If you subscribe to modern theories of wood movement, then most of the six-boards chests out there should have exploded into a pile of splinters, lace doilies and purple heart medals.
They are, after all, the platypus of the woodworking world. They shouldn’t exist with all their crazy cross-grain construction, nails, poisonous fangs and wide solid-wood panels. But yet, there they are – in almost every museum, attic and Americana collection.
For the last couple years I’ve been collecting data, photos and crazy ideas about pieces both antique and new that I call “The Furniture of Necessity.” And the six-board chest has been a particular source of fascination for me.
I’ve built several of these chests before, but always with the machinery mindset guiding my hand. All the panels had to be square. All the ends shot straight. All the joinery referenced off these machinist-like edges.
I can almost guarantee you that is not how these chests were built originally.
Inspired by “The Joiner and Cabinet Maker” and the work of Jennie Alexander and Peter Follansbee in “Make a Joint Stool from a Tree,” I have spent the last few months attempting to decode these chests.
And when I write “decode,” I’m talking about the step-by-step procedures that were used to build them entirely by hand.

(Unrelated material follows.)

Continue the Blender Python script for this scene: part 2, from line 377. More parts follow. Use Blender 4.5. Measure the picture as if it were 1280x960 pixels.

It starts, like every good story (Kon-tiki!), with some ideas and some big trees.
Here are some basic ideas I’m exploring while building a few of these chests:
1. Did the design flow from the width of the boards available? If so, what would be the approach you would use to make a chest with, say, a 17”-wide board?
2. How were the boards cut to length and width in the shop to make the most of the material and use up the minimum amount of wood?
3. What were the steps to ensure that there was the absolute minimum ripping and fussy tweaking required to get all the pieces to the correct size?
4. How were these chests assembled with the minimum number of tools? How were they done without shooting boards?
5. How were the chests assembled to make it easy for one woodworker to do it alone?
6. Why would the maker choose certain features and joints exhibited on different kinds of chests? Some have rabbets. Some have dados. Some have notched ends.
I don’t expect to come up with definitive answers, but I do have some interesting theories to test as I build these chests with the minimum number of tools, operations and time at hand. And you’ll get to follow along. Next week I’m going to build one of these chests for a new forthcoming DVD from Lie-Nielsen Toolworks that will explore these ideas and – I hope – show how durable and beautiful furniture can be built with a handful of tools and a short amount of time.